● **Work to do**: Lift out each line of the data that holds "script".

● **Raw data**:

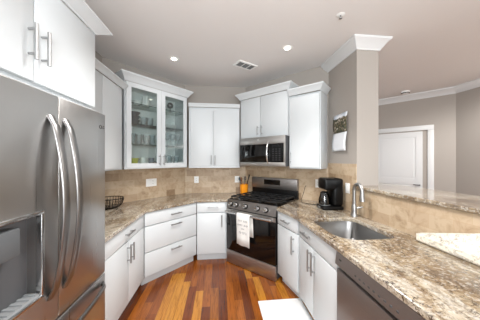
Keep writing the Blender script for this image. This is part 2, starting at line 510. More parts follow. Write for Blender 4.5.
o = MB().prism(rc, [sinkloop()], 0.875, 0.91).build('countertop', 'granite', None, 30)
bv = o.modifiers.new('edge', 'BEVEL'); bv.width = 0.006; bv.segments = 2; bv.limit_method = 'ANGLE'; bv.angle_limit = R(60)
tag(o, 'granite countertop along the raised bar with the sink cut into it', 'countertop')
bt = [(1.455, PY - 0.002), (1.455, 0.1), (2.0, 0.1), (2.0, 2.0), (1.95, 2.35), (PX + 0.002, 2.55), (PX + 0.002, PY - 0.002)]
o = MB().prism(bt, [], 1.181, 1.213).build('bar_counter', 'granite', None, 30)
bv = o.modifiers.new('edge', 'BEVEL'); bv.width = 0.007; bv.segments = 2; bv.limit_method = 'ANGLE'; bv.angle_limit = R(60)
tag(o, 'raised granite bar counter on the tiled half wall behind the sink', 'bar counter')

# sink
t = thing('kitchen_sink', 'undermount stainless steel sink bowl in the granite countertop', 'sink', (0, 0, 0))
b = MB(); lv = [(0.004, 0.8745), (0.0, 0.86), (-0.012, 0.72), (-0.04, 0.695)]
rings = [[b.bm.verts.new((x, y, z)) for x, y in sinkloop(of)] for of, z in lv]
for A, B in zip(rings, rings[1:]):
    for i in range(len(A)):
        j = (i + 1) % len(A); b.bm.faces.new((A[i], A[j], B[j], B[i]))
b.bm.faces.new(rings[-1])
b.build('bowl', 'sink', t, 50)
MB().lathe([(0, 0.002), (0.03, 0.002), (0.042, 0.006), (0.045, 0.003), (0.045, 0.0), (0, 0.0)], 24, (1.13, 1.65, 0.696)).build('drain', 'drain', t)

# faucet
fx, fy = 1.39, 1.955
t = thing('kitchen_faucet', 'brushed nickel gooseneck faucet standing behind the sink', 'faucet', (fx, fy, 0.91), R(-97))
MB().lathe([(0, 0), (0.034, 0), (0.034, 0.008), (0.027, 0.02), (0.025, 0.06), (0.026, 0.10), (0.018, 0.125), (0, 0.125)], 20).build('base', 'nickel', t)
pts = [(0, 0, 0.11), (0, 0, 0.27)] + [(0.068 - 0.068 * math.cos(a), 0, 0.27 + 0.068 * math.sin(a)) for a in [R(x) for x in range(15, 181, 15)]] + [(0.138, 0, 0.25)]
MB().tube(pts, [0.0165] * len(pts), 14).build('spout', 'nickel', t)
MB().tube([(0.1375, 0, 0.262), (0.140, 0, 0.225), (0.145, 0, 0.18)], [0.018, 0.023, 0.024], 16).build('spray_head', 'nickel', t)
MB().tube([(0, 0.0, 0.085), (0.012, 0.03, 0.088), (0.045, 0.062, 0.105)], [0.014, 0.012, 0.007], 10).build('lever', 'nickel', t)

# ------------------------------------------------------------------ refrigerator
FX, FY0, FY1, FZ = -0.80, 0.69, 1.53, 1.81
FG = 1.108
# local frame: x = along the wall (+Y), front = -y (towards +X)
t = thing('refrigerator', 'stainless steel french door refrigerator with an ice dispenser in its door', 'refrigerator', (FX, FY0, 0), R(90))
W = FY1 - FY0; g = FG - FY0
MB().box(0.004, W - 0.004, 0.075, 0.655, 0.03, FZ - 0.012).build('body', 'darkgray', t, 0)
MB().box(0.02, W - 0.02, 0.10, 0.64, 0.0, 0.03).build('foot_grille', 'black', t, 0)
# left door with the dispenser recess
DX0, DX1, DZ0, DZ1 = 0.035, 0.317, 0.875, 1.25
rec = 0.062
mp = lambda a, b_, h: (a, h, b_)
b = MB().prism([(0.0, 0.70), (g - 0.003, 0.70), (g - 0.003, FZ), (0.0, FZ)], [[(DX0, DZ0), (DX1, DZ0), (DX1, DZ1), (DX0, DZ1)]], 0.0, 0.068, mp)
ld = b.build('door', 'steel', t, 30)
bv = ld.modifiers.new('edge', 'BEVEL'); bv.width = 0.006; bv.segments = 2; bv.limit_method = 'ANGLE'; bv.angle_limit = R(60)
b = MB().box(DX0 - 0.001, DX1 + 0.001, rec - 0.004, rec + 0.002, DZ0, DZ1)
b.build('dispenser_recess', 'darkgray', ld, 0)
b = MB()
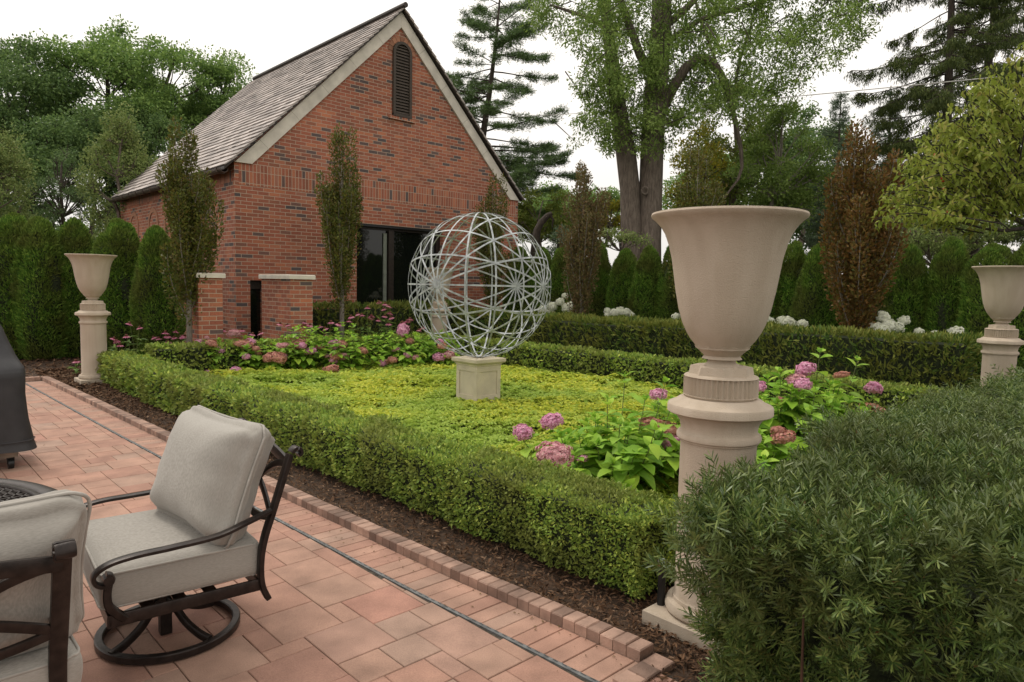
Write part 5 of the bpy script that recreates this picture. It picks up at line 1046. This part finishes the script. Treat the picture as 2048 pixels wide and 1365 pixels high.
def chair(loc, az, label, pyaw=0., poff=0., pw=.75, pz=0.):
    """local +x is where the sitter faces"""
    t = empty('patio_chair', loc, label, 'chair', 'swivel patio chairs with grey cushions', az); I = M['iron']
    W_ = .375   # half width
    def bar(name, pts, w, h, up=(0, 0, 1), k=8, parent=t, mb=None):
        b = mb or MB(); b.tube(smooth_path(pts, k) if k else pts, 1, prof=rect(h, w), up=up)
        return b if mb is not None else b.obj(name, I, parent, auto=35)
    # base ring, arched spokes and post
    th = np.linspace(0, 2*math.pi, 49)[:-1]; b = MB(); b.tube([(.28*math.cos(a)-.02, .28*math.sin(a), .024) for a in th], 1, prof=rect(.034, .034), up=(0, 0, 1), closed=True); b.obj('base_ring', I, t, auto=35)
    for k in range(4):
        a = k*math.pi/2+.5; c, s = math.cos(a), math.sin(a); bar('spoke', [(r*c, r*s, z) for r, z in ((.27, .03), (.2, .045), (.12, .085), (.05, .15), (.02, .16))], .034, .022, up=(-s, c, 0))
    b = MB(); b.box((-.024, -.024, .004), (.024, .024, .26), .002); b.obj('post', I, t); b = MB(); b.box((-.12, -.1, .245), (.12, .1, .262)); b.obj('swivel_plate', I, t)
    # seat frame
    b = MB()
    for s in (1, -1): bar('', [(-.30, s*W_, .285), (0, s*W_, .285), (.27, s*W_, .285)], .016, .05, up=(0, 0, 1), mb=b, k=3)
    bar('', [(.27, -W_-.008, .285), (.27, W_+.008, .285)], .016, .05, mb=b, k=0); bar('', [(-.295, -W_, .285), (-.295, W_, .285)], .016, .05, mb=b, k=0)
    for x in (-.12, .0, .12): bar('', [(x, -W_, .272), (x, W_, .272)], .05, .008, mb=b, k=0)
    b.obj('seat_frame', I, t, auto=35)
    # back posts
    def bx(z): return -.30-.02*math.sin((z-.25)*2.2)-max(0, z-.45)*.30
    for s in (1, -1):
        pts = [(-.335, s*W_, .215), (-.312, s*W_, .27)]+[(bx(z), s*W_, z) for z in np.linspace(.33, .84, 7)]
        b = MB(); bar('', pts, .046, .024, up=(1, 0, -.1), mb=b, k=4)
        e = pts[-1]; sc_ = [(e[0]-.004, e[1], e[2]+.008), (e[0]-.02, e[1], e[2]+.026), (e[0]-.042, e[1], e[2]+.02), (e[0]-.047, e[1], e[2]), (e[0]-.034, e[1], e[2]-.008)]
        bar('', sc_, .05, .016, up=(1, 0, .3), mb=b, k=5); b.obj('back_post', I, t, auto=40)
    # back lattice
    def bp(y, z): return (bx(z), y, z)
    b = MB(); pr = rect(.016, .055)
    b.tube([(bx(.815+.03*math.cos(y/W_*1.57))-.0, y, .80+.035*math.cos(y/W_*1.57)) for y in np.linspace(-W_, W_, 17)], 1, prof=rect(.045, .018), up=(0, 0, 1)); b.obj('top_rail', I, t, auto=35)
    def strip(name, f, m=25, w=.03): 
        b = MB(); b.tube([bp(*f(u)) for u in np.linspace(0, 1, m)], 1, prof=rect(.014, w), up=(1, 0, .25)); b.obj(name, I, t, auto=35)
    for s in (1, -1):
        strip('lattice_bar', lambda u: (s*(-W_+2*W_*u), .80-.47*u+.06*math.sin(2*math.pi*u)))
        strip('lattice_bar', lambda u: (s*W_*(1-u)**1.0, .575-.03*math.sin(u*3.14)))
    strip('lattice_arch', lambda u: (-W_+2*W_*u, .33+.13*math.sin(math.pi*u)), w=.036); strip('lattice_arch', lambda u: (-W_+2*W_*u, .575+.12*math.sin(math.pi*u)))
    # arms
    for s in (1, -1):
        y = s*(W_+.012); pts = [(bx(.60), s*W_, .605), (-.24, y+s*.005, .575), (-.12, y+s*.02, .548), (.05, y+s*.025, .54), (.18, y+s*.025, .537), (.27, y+s*.02, .522), (.318, y+s*.015, .49), (.315, y+s*.012, .455), (.288, y+s*.012, .44), (.262, y+s*.012, .452), (.262, y+s*.012, .474), (.28, y+s*.012, .482)]
        b = MB(); P = smooth_path(pts, 8); T_ = np.gradient(P, axis=0); upv = np.cross(T_, np.array((0, 1., 0))); upv[upv[:, 2] < 0] *= 1
        b.tube(P, 1, prof=rect(.018, .042, .35), up=upv); b.tube([(.275, y+s*.012-.026, .463), (.275, y+s*.012+.026, .463)], .017, 12)
        b.obj('arm', I, t, auto=40)
        b = MB(); b.tube(smooth_path([(.27, y, .445), (.277, y, .40), (.272, y-s*.0, .355), (.245, y-s*.005, .315), (.215, s*W_, .285)], 6), 1, prof=rect(.03, .03, .3), up=(1, 0, 0)); b.obj('arm_support', I, t, auto=40)
    # cushions
    sc1 = cushion(.60, .715, .165, 'seat_cushion', t, (-.005, poff*.8, .395), puff=.5, seed=3, edge=.03); piping(sc1, .598, .713, .066, .035); piping(sc1, .598, .713, -.066, .035)
    bc = cushion(.54, pw, .27, 'back_cushion', t, (-.20, poff, .715+pz), (0, R_(-110), pyaw), seed=8, edge=.09, pillow=True); piping(bc, .54, pw, 0, .07, .006, pillow=True)
    b = MB(); 
    b2 = MB(); b2.tube(smooth_path([(-.29, -W_+.0, .30), (-.315, -W_-.025, .31), (-.345, -W_-.012, .30), (-.335, -W_+.01, .298)], 4), 1, prof=rect(.022, .006), up=(0, 0, 1)); b2.obj('cushion_tie', M['piping'], t)
    return t
ch1 = chair((.95, 3.24, .004), R_(175), 'dark metal swivel chair facing left with plump grey cushions, in full view on the patio', R_(9))
ch2 = chair((.01, 2.64, .004), R_(90), 'grey cushioned chair seen from behind at the lower left corner, cut off by the photo', 0., -.10, .77, -.01)
# table
t = empty('patio_table', (-.14, 3.30, 0), 'round dark metal table with pierced top behind the left chair', 'table')
b = MB(); Rt = .745; b.lathe([(Rt-.075, .672), (Rt-.03, .667), (Rt-.005, .672), (Rt, .682), (Rt-.004, .69), (Rt-.014, .693), (Rt-.02, .70), (Rt-.03, .704), (Rt-.07, .704), (Rt-.078, .698), (Rt-.085, .702), (Rt-.10, .702), (Rt-.104, .697), (Rt-.104, .680), (Rt-.075, .672)], 96); b.obj('rim', M['iron'], t, auto=40)
b = MB(); s_ = .045; hgt = s_*math.sqrt(3)/2; rin = Rt-.10
for ang in (0, 60, 120):
    a = R_(ang); dv = np.array((math.cos(a), math.sin(a))); nv = np.array((-dv[1], dv[0]))
    for k in range(-20, 21):
        o_ = k*hgt
        if abs(o_) >= rin-.01: continue
        L = math.sqrt(rin**2-o_**2); p = nv*o_; b.tube([(*(p-dv*L), .69), (*(p+dv*L), .69)], 1, prof=rect(.008, .007 if ang else .0072, .2), up=(0, 0, 1))
b.obj('lattice_top', M['iron'], t)
b = MB(); b.lathe([(0, .0), (.26, .0), (.27, .02), (.2, .04), (.06, .07), (.045, .12), (.04, .5), (.07, .6), (.2, .655), (.3, .672), (0, .673)], 28); b.obj('pedestal', M['iron'], t, smooth=True)
# covered grill
t = empty('covered_grill', (.37, 7.2, 0), 'charcoal fabric covered grill standing at the left edge of the patio', 'grill')
secs = [(.16, .68, .37, 0), (.22, .665, .355, 0), (.40, .64, .345, 0), (.62, .625, .335, 0), (.80, .63, .33, 0), (.835, .625, .31, 0), (.93, .585, .26, .03), (1.04, .55, .21, .06), (1.15, .52, .16, .07), (1.22, .49, .10, .07), (1.24, .42, .05, .07)]
n = 96; V = []; an = np.arange(n)*2*math.pi/n
for z, hx, hy, oy in secs:
    e = 7 if z < .85 else 4
    c, s = np.cos(an), np.sin(an); r_ = (np.abs(c)**e+np.abs(s)**e)**(-1/e); fold = 1+(.03 if z < .3 else .016 if z < .7 else .004)*np.sin(an*9+z*2)*np.cos(an*4+1)
    V.append(np.stack((c*r_*hx*fold, s*r_*hy*fold+oy, z+.012*np.sin(an*3)*(z < .3)), 1))
V = np.array(V); V2 = []
for i in range(len(V)-1):
    for k in range(4): V2.append(V[i]+(V[i+1]-V[i])*k/4)
V2.append(V[-1]); V2 = np.array(V2); m = len(V2); V2 += .006*noise(V2.reshape(-1, 3), 6, 4).reshape(m, n)[..., None]*np.array((1, 1, 0)); b = MB(); i = np.arange(m-1)[:, None]; j = np.arange(n)[None]; j2 = (j+1) % n
b.add(V2, np.stack((i*n+j, i*n+j2, (i+1)*n+j2, (i+1)*n+j), -1).reshape(-1, 4)); b.F.append(np.array([[(m-1)*n+k for k in range(n)]])); b.obj('fabric_cover', M['cover'], t, smooth=True)
b = MB(); b.box((-.55, -.28, .1), (.55, .28, .2)); b.obj('cart', plain('tan_steel', (.25, .22, .18), .4, .5), t)
for x in (-.5, .5):
    for y in (-.25, .25):
        b = MB(); b.tube([(x-.02, y, .045), (x+.02, y, .045)], .045, 16); b.box((x-.026, y-.012, .045), (x+.026, y+.012, .11)); b.obj('caster', M['black'], t, auto=40)
for z, hx, hy in ((.235, .672, .358),):
    b = MB(); P = [];
    for a in an: c, s = math.cos(a), math.sin(a); r_ = (abs(c)**7+abs(s)**7)**(-1/7); P.append((c*r_*(hx+.002)*(1+.03*math.sin(a*9+z*2)*math.cos(a*4+1)), s*r_*(hy+.002)*(1+.03*math.sin(a*9+z*2)*math.cos(a*4+1)), z))
    b.tube(P, .004, 5, closed=True); b.obj('hem', M['cover'], t)
for ch in bpy.data.objects:
    if ch.name.startswith('buds') : ch.name = 'bud'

● **Written answer**:
Keep writing the Blender script for this image. This is part 2, starting at line 510. More parts follow. Write for Blender 4.5.
Write part 5 of the bpy script that recreates this picture. It picks up at line 1046. This part finishes the script. Treat the picture as 2048 pixels wide and 1365 pixels high.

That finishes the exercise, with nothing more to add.